Wake up from your sleeping and slumbering

What about the dreams that we have lost

African black man has found.

No food for the children feeding

No shelter for the common man living

Then, it was one big happy family.

For several decades, Ajegunle has drawn a flow of newcomers from across Nigeria and neighboring countries as more and more people look for work in Lagos, Nigeria's biggest city, with a population of more than 8.5 million. According to the United Nations, Lagos will become the third-largest city in the world, behind Tokyo and Mumbai, by 2015.

Papa English, whose given name is Agirishi Nwamkwa, said his family moved to Ajegunle sometime in the 1970s, when he was a child. His father wanted to find work as a building contractor and give his family a chance at a better life. But he died in a construction accident in 1979, and a young Nwamkwa suddenly found himself navigating the streets hawking plantains and bread to make money for his mother and two sisters.

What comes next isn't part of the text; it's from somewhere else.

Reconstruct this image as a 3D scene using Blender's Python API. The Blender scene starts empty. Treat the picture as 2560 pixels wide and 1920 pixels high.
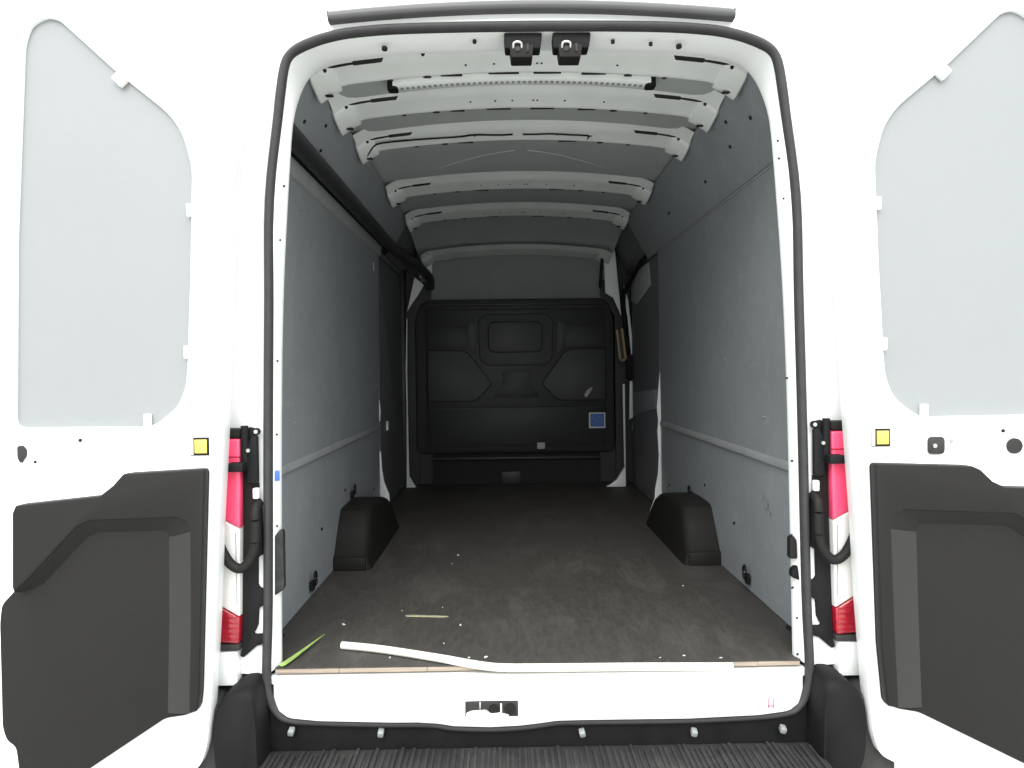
import bpy, bmesh, math, random
from mathutils import Matrix, Vector
from mathutils.geometry import tessellate_polygon

random.seed(7)
scene = bpy.context.scene
col = scene.collection

# ------------------------------------------------------------------ camera
F_PX, W_PX = 1802.0, 2560.0
cam_data = bpy.data.cameras.new('camera')
cam_data.sensor_width = 36.0
cam_data.lens = 36.0 * F_PX / W_PX
cam_data.clip_start = 0.05
cam_data.clip_end = 500
cam = bpy.data.objects.new('camera', cam_data)
col.objects.link(cam)
yaw, pitch, roll = math.radians(0.55), math.radians(-1.1), math.radians(0.7)
fw = Vector((math.sin(yaw) * math.cos(pitch), math.cos(yaw) * math.cos(pitch), math.sin(pitch)))
r0 = Vector((math.cos(yaw), -math.sin(yaw), 0))
u0 = r0.cross(fw)
rt = r0 * math.cos(roll) - u0 * math.sin(roll)
up = u0 * math.cos(roll) + r0 * math.sin(roll)
M = Matrix((rt, up, -fw)).transposed().to_4x4()
M.translation = Vector((-0.091, -2.15, 1.584))
cam.matrix_world = M
scene.camera = cam

# ------------------------------------------------------------------ light: bright flat white overcast
world = bpy.data.worlds.new('World')
scene.world = world
world.use_nodes = True
wn = world.node_tree.nodes
# overcast sky: the zenith several times as bright as the horizon
wl_ = world.node_tree.links
w_tc = wn.new('ShaderNodeTexCoord')
w_sep = wn.new('ShaderNodeSeparateXYZ')
w_rng = wn.new('ShaderNodeMapRange')
w_rng.inputs['From Min'].default_value = 0.0
w_rng.inputs['From Max'].default_value = 1.0
w_rng.inputs['To Min'].default_value = 0.40
w_rng.inputs['To Max'].default_value = 2.40
wl_.new(w_tc.outputs['Generated'], w_sep.inputs[0])
wl_.new(w_sep.outputs['Z'], w_rng.inputs['Value'])
wl_.new(w_rng.outputs[0], wn['Background'].inputs['Strength'])
wn['Background'].inputs['Color'].default_value = (0.965, 0.995, 1.0, 1)
sun_data = bpy.data.lights.new('overcast_sun', 'SUN')
sun_data.energy = 0.95
sun_data.angle = math.radians(35)
sun_data.color = (1.0, 0.985, 0.95)
sun = bpy.data.objects.new('overcast_sun', sun_data)
col.objects.link(sun)
sun.rotation_euler = (math.radians(51), 0, math.radians(-8))
scene.view_settings.view_transform = 'Standard'
scene.view_settings.look = 'None'
scene.view_settings.exposure = 1.18
scene.view_settings.gamma = 1.0
scene.cycles.max_bounces = 12
scene.cycles.diffuse_bounces = 8


# ------------------------------------------------------------------ materials
def mat(name, c, rough=0.5, metal=0.0, var=0.0, vscale=6.0, bump=0.0, bscale=120.0, spec=0.5,
        smudge=None, smudge_amt=0.0, smudge_scale=3.0, stretch=(1, 1, 1), coat=0.0):
    m = bpy.data.materials.new(name)
    m.use_nodes = True
    nt = m.node_tree
    b = nt.nodes['Principled BSDF']
    b.inputs['Base Color'].default_value = (*c, 1)
    b.inputs['Roughness'].default_value = rough
    b.inputs['Metallic'].default_value = metal
    b.inputs['Specular IOR Level'].default_value = spec
    b.inputs['Coat Weight'].default_value = coat
    tc = nt.nodes.new('ShaderNodeTexCoord')
    mp = nt.nodes.new('ShaderNodeMapping')
    mp.inputs['Scale'].default_value = stretch
    nt.links.new(tc.outputs['Object'], mp.inputs['Vector'])
    last = None
    if var > 0:
        n = nt.nodes.new('ShaderNodeTexNoise')
        n.inputs['Scale'].default_value = vscale
        n.inputs['Detail'].default_value = 6
        n.inputs['Roughness'].default_value = 0.6
        nt.links.new(mp.outputs[0], n.inputs['Vector'])
        r = nt.nodes.new('ShaderNodeMapRange')
        r.inputs['From Min'].default_value = 0.3
        r.inputs['From Max'].default_value = 0.7
        r.inputs['To Min'].default_value = 1 - var
        r.inputs['To Max'].default_value = 1 + var
        nt.links.new(n.outputs['Fac'], r.inputs['Value'])
        mx = nt.nodes.new('ShaderNodeMix')
        mx.data_type = 'RGBA'
        mx.blend_type = 'MULTIPLY'
        mx.inputs['Factor'].default_value = 1
        mx.inputs['A'].default_value = (*c, 1)
        nt.links.new(r.outputs[0], mx.inputs['B'])
        last = mx.outputs['Result']
        rr = nt.nodes.new('ShaderNodeMapRange')
        rr.inputs['To Min'].default_value = max(0.02, rough - 0.12)
        rr.inputs['To Max'].default_value = min(1, rough + 0.12)
        nt.links.new(n.outputs['Fac'], rr.inputs['Value'])
        nt.links.new(rr.outputs[0], b.inputs['Roughness'])
    if smudge:
        n2 = nt.nodes.new('ShaderNodeTexNoise')
        n2.inputs['Scale'].default_value = smudge_scale
        n2.inputs['Detail'].default_value = 9
        n2.inputs['Roughness'].default_value = 0.68
        n2.inputs['Distortion'].default_value = 0.6
        nt.links.new(mp.outputs[0], n2.inputs['Vector'])
        r2 = nt.nodes.new('ShaderNodeMapRange')
        r2.inputs['From Min'].default_value = 0.5
        r2.inputs['From Max'].default_value = 0.78
        r2.inputs['To Min'].default_value = 0
        r2.inputs['To Max'].default_value = smudge_amt
        nt.links.new(n2.outputs['Fac'], r2.inputs['Value'])
        mx2 = nt.nodes.new('ShaderNodeMix')
        mx2.data_type = 'RGBA'
        nt.links.new(r2.outputs[0], mx2.inputs['Factor'])
        if last:
            nt.links.new(last, mx2.inputs['A'])
        else:
            mx2.inputs['A'].default_value = (*c, 1)
        mx2.inputs['B'].default_value = (*smudge, 1)
        last = mx2.outputs['Result']
    if last:
        nt.links.new(last, b.inputs['Base Color'])
    if bump > 0:
        n3 = nt.nodes.new('ShaderNodeTexNoise')
        n3.inputs['Scale'].default_value = bscale
        n3.inputs['Detail'].default_value = 4
        nt.links.new(mp.outputs[0], n3.inputs['Vector'])
        bp = nt.nodes.new('ShaderNodeBump')
        bp.inputs['Strength'].default_value = bump
        bp.inputs['Distance'].default_value = 0.003
        nt.links.new(n3.outputs['Fac'], bp.inputs['Height'])
        nt.links.new(bp.outputs[0], b.inputs['Normal'])
    return m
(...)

As a young man, Nwamkwa learned to make hats, sandals and belts. Today he sells his handicrafts to support his wife and five children, including infant twins.

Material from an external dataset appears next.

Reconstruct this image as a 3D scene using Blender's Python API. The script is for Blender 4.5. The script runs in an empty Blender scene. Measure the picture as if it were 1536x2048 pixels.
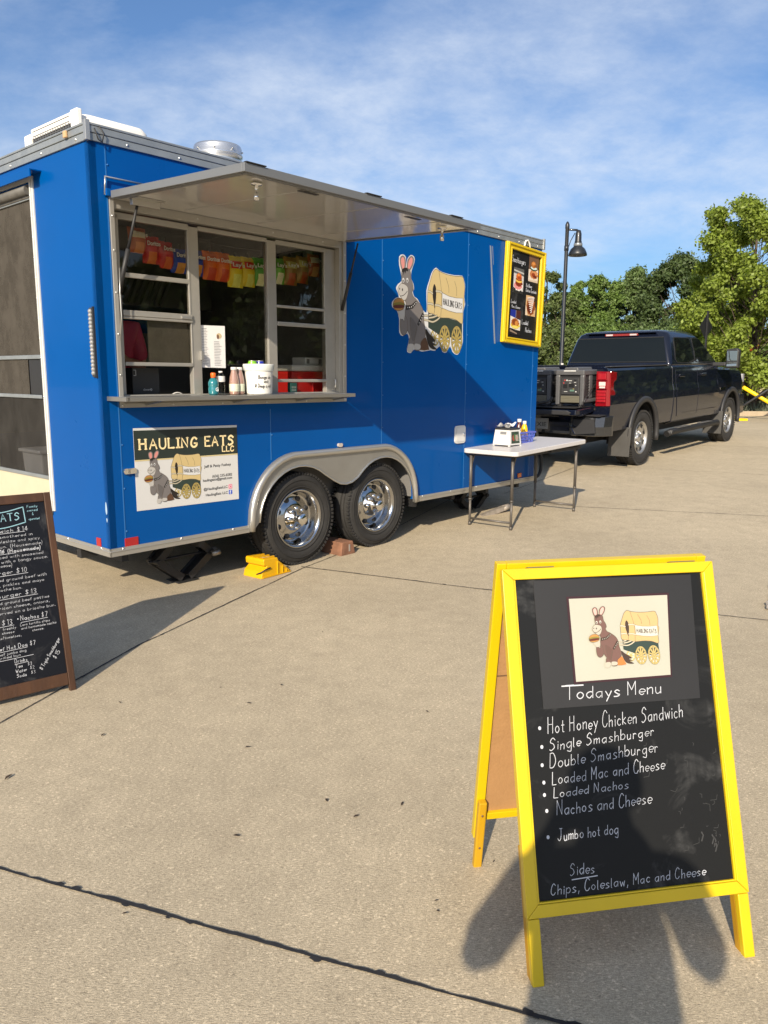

But his passion is for music, he said, and he plays at churches and clubs whenever he has the opportunity, usually once a month. He also plays for the neighborhood children, hoping they might see that there are options available, even in AJ City.

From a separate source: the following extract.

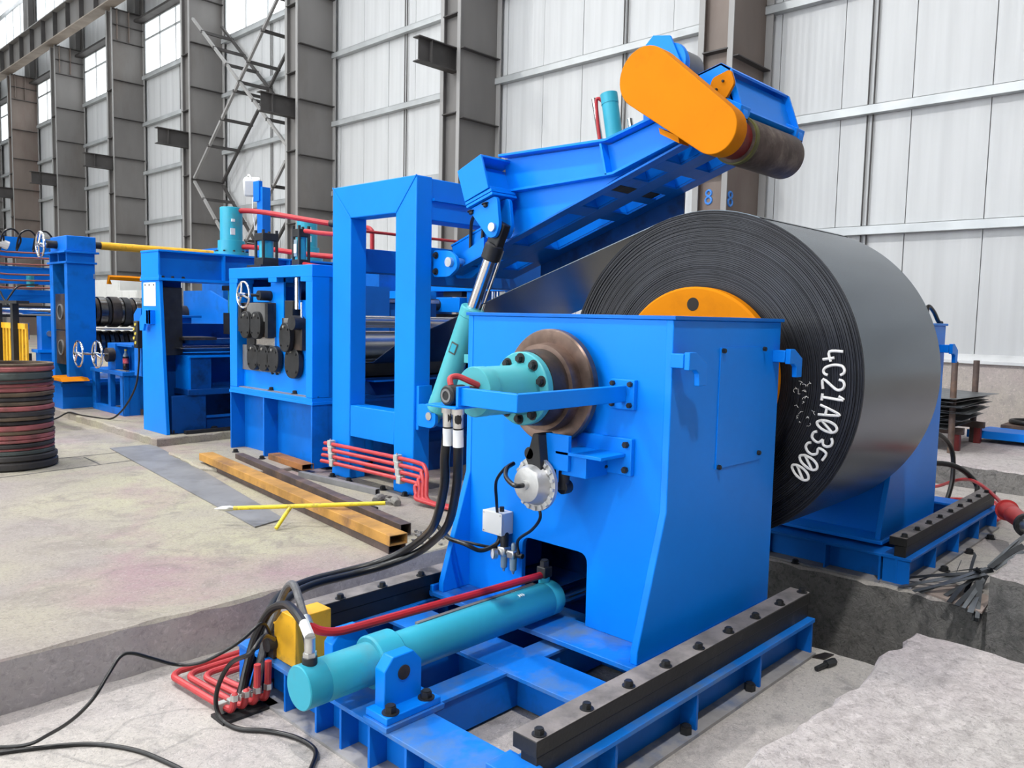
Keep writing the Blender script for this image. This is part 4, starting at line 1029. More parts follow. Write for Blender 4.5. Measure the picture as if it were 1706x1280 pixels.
# ================================================================== HOSES AND PIPES IN FRONT
def hose(name, pts, r, m, label, cat, ferr=None, group=None):
    o = MB().tube(pts, r, 12).build(name, m, None)
    tag(o, label, cat, group)
    if ferr:
        for (a, b, rr_, mm, nm) in ferr: MB().cyl(a, b, rr_, n=14).build(nm, mm, o)
    return o
HP = {
 'a': [(2.085, 2.330, 1.0), (2.088, 2.331, 0.93), (2.10, 2.36, 0.80), (2.16, 2.43, 0.66), (2.30, 2.64, 0.45), (2.50, 2.95, 0.28), (2.53, 3.13, 0.165), (2.45, 3.26, 0.085), (2.30, 3.33, 0.055), (2.093, 3.34, 0.05), (1.90, 3.26, 0.05), (1.73, 3.10, 0.02), (1.60, 2.97, -0.06), (1.512, 2.90, -0.165)],
 'b': [(2.085, 2.272, 1.0), (2.090, 2.275, 0.93), (2.12, 2.305, 0.80), (2.20, 2.40, 0.65), (2.34, 2.60, 0.44), (2.53, 2.91, 0.265), (2.56, 3.08, 0.155), (2.46, 3.20, 0.085), (2.303, 3.27, 0.055), (2.072, 3.26, 0.058), (1.889, 3.18, 0.055), (1.725, 3.04, 0.02), (1.61, 2.91, -0.05), (1.548, 2.86, -0.145)]}
for k, lab in (('a', 'thick black hydraulic hose hanging from the rotary union, left one of the pair'), ('b', 'thick black hydraulic hose hanging from the rotary union, right one of the pair')):
    p = HP[k]; v0 = Vector(p[0]); v1 = Vector(p[1]); d = (v1-v0).normalized()
    hose('hydraulic_hose', p, 0.0195, RUBBER, lab, 'hose', group='hoses from the rotary union to the pit pipes',
         ferr=[(v0+d*0.0, v0+d*0.075, 0.021, ZINC, 'ferrule'), (v0-d*0.005, v0+d*0.02, 0.026, ZINC, 'nut'), (v0+d*0.082, v0+d*0.15, 0.0215, PAPER, 'paper_tag')])
# dark red pipes in the pit, four bent runs in one plane ending upright
pp = thing('pit_pipes', (1.48, 3.05, PITZ), 'four red steel pipes bent round each other on the pit floor', 'pipes')
for i in range(4):
    y0 = 3.30-i*0.05; x = 1.40+i*0.047; zz = -0.185
    MB().tube([(1.92, y0+0.005, zz), (x+0.10, y0+0.003, zz), (x+0.03, y0-0.004, zz), (x, y0-0.04, zz), (x+0.002, y0-0.10, zz), (x+0.02, 2.95, zz), (x+0.03, 2.86, zz), (x+0.035, 2.825, zz+0.008), (x+0.04, 2.815, zz+0.06), (x+0.04, 2.81, zz+(0.06 if i < 2 else 0.16))], 0.0135).build('pipe', PINKRED, pp)
    MB().box(x-0.001, x+0.037, 2.865, 2.895, PITZ+0.012, -0.163).build('pipe_clamp', CLAMPM, pp, bevel=0.003)
    MB().cyl((x+0.04, 2.812, zz+0.045), (x+0.04, 2.812, zz+0.068), 0.0175, n=6).build('nut', ZINC, pp)
MB().box(1.385, 1.62, 2.80, 2.90, PITZ, PITZ+0.012).build('clamp_rail', BLACKM, pp)
hose('cable', [(0.60, 3.30, -0.214), (0.684, 3.25, -0.214), (0.805, 3.134, -0.205), (0.862, 3.063, -0.16), (0.908, 2.954, -0.08), (0.958, 2.895, 0.0), (1.017, 2.918, 0.06), (1.071, 2.95, 0.1), (1.114, 2.952, 0.1), (1.186, 2.945, 0.06), (1.275, 2.943, 0.01), (1.339, 2.88, 0.02), (1.41, 2.829, 0.06), (1.469, 2.799, 0.1), (1.55, 2.80, 0.14), (1.62, 2.86, 0.05)], 0.0065, RUBBER, 'thin black cable arching up from the pit floor towards the yellow guard box', 'cable')
hose('cable', [(0.45, 3.28, -0.213), (0.669, 3.183, -0.213), (0.833, 3.1, -0.213), (0.979, 2.998, -0.213), (1.072, 2.858, -0.213), (1.119, 2.715, -0.213), (1.149, 2.548, -0.213), (1.15, 2.3, -0.213)], 0.0080, RUBBER, 'black cable lying in a wide curve on the pit floor at the bottom edge', 'cable')
hose('cable', [(1.60, 2.80, 0.06), (1.50, 2.70, 0.13), (1.424, 2.66, 0.10), (1.419, 2.798, 0.02), (1.402, 2.864, -0.08), (1.389, 2.864, -0.16), (1.395, 2.818, -0.208), (1.413, 2.72, -0.210), (1.484, 2.627, -0.210), (1.531, 2.516, -0.210), (1.533, 2.399, -0.210), (1.468, 2.316, -0.210), (1.395, 2.26, -0.210), (1.30, 2.2, -0.21)], 0.0090, RUBBER, 'black cable looping from the red pit pipes round in front of the base frame', 'cable')

# four red pipes clamped along the portal foot
rp = thing('hydraulic_pipes', (3.74, 5.1, 0.2), 'four salmon red pipes in grey clamps along the foot of the portal frame', 'pipes')
for i in range(4):
    z = 0.275-i*0.048; x = 3.735-i*0.012; sh = i*0.028; yb2 = 4.40-0.02*i
    MB().tube([(x, 5.70, z-0.004), (x, 5.60-sh, z), (x, 4.75-sh, z+0.006), (x-0.01, yb2+0.06, z+0.004), (x-0.03, yb2-0.02+i*0.04, z-0.01), (x-0.05, yb2-0.07+i*0.045, z-0.06), (x-0.07, yb2-0.09+i*0.045, max(z-0.14, 0.06)), (x-0.08, yb2-0.13+i*0.04, 0.045), (x-0.02, yb2-0.30, 0.025), (x+0.1, yb2-0.7, 0.025)], 0.0155).build('pipe', PINKRED, rp)
    for yy in (5.615-sh, 4.735-sh):
        cl = MB().box(x-0.024, x+0.03, yy-0.022, yy+0.022, z-0.028, z+0.030).build('pipe_clamp', CLAMPM, rp, bevel=0.003)
        MB().cyl((x-0.005, yy, z+0.03), (x-0.005, yy, z+0.042), 0.007, n=6).build('screw', ZINC, cl)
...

On a recent day, the streets were packed as Papa English strolled past the rusty tin roofs and thin boards that form homes and shops. A couple sat in the shade near their open-air vegetable stand, waiting for customers. Bright red tomatoes and peppers glistened in the sun against the dull gray around them. A group of men played chess at a table nearby. Papa English said that, like them, he had no pressing need to "be somewhere."

More and more young people in Ajegunle are turning to music to eke out a living, said Dagga Tolar, a close friend of Papa English's. They "connect the fact that music like Fela highlighted is a weapon, and this can appropriately be used positively in the struggle to create a better society for all. The potential for growth for the music is enormous," he said.

Tolar, tall and thin with a colorful floppy hat atop a head full of dreadlocks, recently produced an album titled "Social Revolution," on which he is lead vocalist. He has published four books of poetry in the past 10 years, the latest called "Darkwaters Drunkard," along with several other literary works.

It has taken Tolar two to three years to scrape together enough money to get each project into print. Still, his books have been virtually inaccessible to a larger audience, as most of his sales and marketing have occurred locally.

To gain greater exposure, Tolar has participated in public readings and, like Papa English and other local musicians, has worked as a disc jockey in dance halls in and around Ajegunle.

Tolar was born in the slum, in a home on Sidi Street that was left to him when his father died. He has helped other struggling artists by giving them a place to stay in the one-room house.

"I am committed for life to the ghetto, but I am not a romantic," Tolar said.

Papa English said that in addition to promoting his music beyond Lagos, he intends someday to make a documentary about Ajegunle. He said he wants to show life in the slum through the perspective of a resident.

"I am trying to struggle out, but I have a passion for this place," he said. "I dream that one day the whole world will know me."